How accurate is 'The Monuments Men'?

February 12 2014

Image of How accurate is 'The Monuments Men'?

Picture: Columbia Pictures/20th Century Fox

Not very, according to Aisha Harris in Slate.

The film's stars, George Clooney and Matt Damon, gave a press conference at the National Gallery in London yesterday, in which they argued that the Elgin Marbles should be returned to Greece. More on that here

I've always been in two minds about the Elgin Marbles. I can see an argument for giving them back. The trouble is, their return would represent a thin-end-of-the-wedge moment, and before long the British Museum would be pretty empty. Either way, it seems to me that the world's governments need to agree a cut off date for the return of cultural items, and work from there. We can't go on arguing about who owns what forever.

What do readers think?

Update - there's a good online feature on the Monuments Men in WW2 here at the US National Gallery's site.

Update II - a reader, of estimable soundness, writes:

You're just teasing now ... asking about Elgin Marbles on an art blog is like inviting a debate about immigration on the Daily Mail website (on basis that half commenters are only there to berate DM readers!).  

I think there are two distinct parts of the debate.
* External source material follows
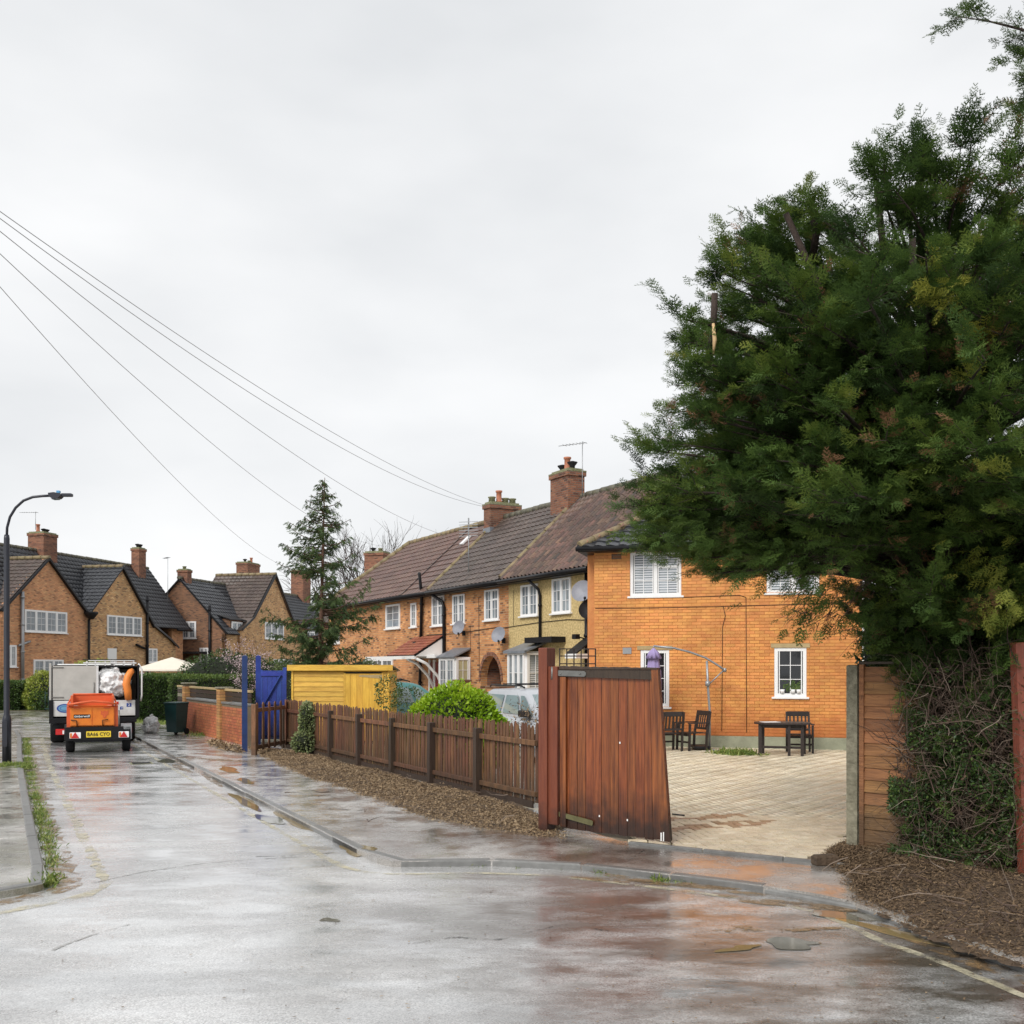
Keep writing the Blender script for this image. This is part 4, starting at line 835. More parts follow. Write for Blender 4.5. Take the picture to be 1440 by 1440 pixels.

The easier one is a legalistic argument about title, and I agree with you that there needs to be some statute of limitation against spurious claims. It's just impossible to arbitrate every transaction centuries into history. The harder one is about the 'best' place for them. The BM argues context of human civilization is more meaningful, Greece argues their original context. I think both are spurious - they stand on their own without needing 'context' of Roman or African art a few rooms away at the BM, and no one seriously suggests putting them back on the Parthenon itself. The argument that they're part of Greek heritage doesn't convince me - they are tied to time more than place, and ancient Greece was a pinnacle of human civilization that we can all relate to.  

Stuff ends up places by all kinds of serendipitous routes, and to argue for the 'best' context is to imply that lots of stuff should be shuffled regularly. Sometimes transfers make sense - recently stolen objects should obviously be returned, and I'd like to see reciprocal agreements to re-unite dismebered altarpieces and separated pendants. But it's a fool's errand to try to establish the 'right' place for stuff. Leave the marbles be.
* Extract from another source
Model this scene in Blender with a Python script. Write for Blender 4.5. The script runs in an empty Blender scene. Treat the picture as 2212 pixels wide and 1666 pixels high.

Update III - here's a New York Times piece on the Monuments Women.

Update IV - another reader writes:

In response to the reader who discusses the best place for the Elgin Marbles (aside from the legal arguments), surely the most convincing reason for returning the marbles is that they are one part of larger artwork. If the head of David was in one country and the body in another or the Mona Lisa was in two pieces, I'm sure there would be a desire to see them reunited.

Update V - I was asked to speak about the Marbles on ITV London yesterday. I said they should stay!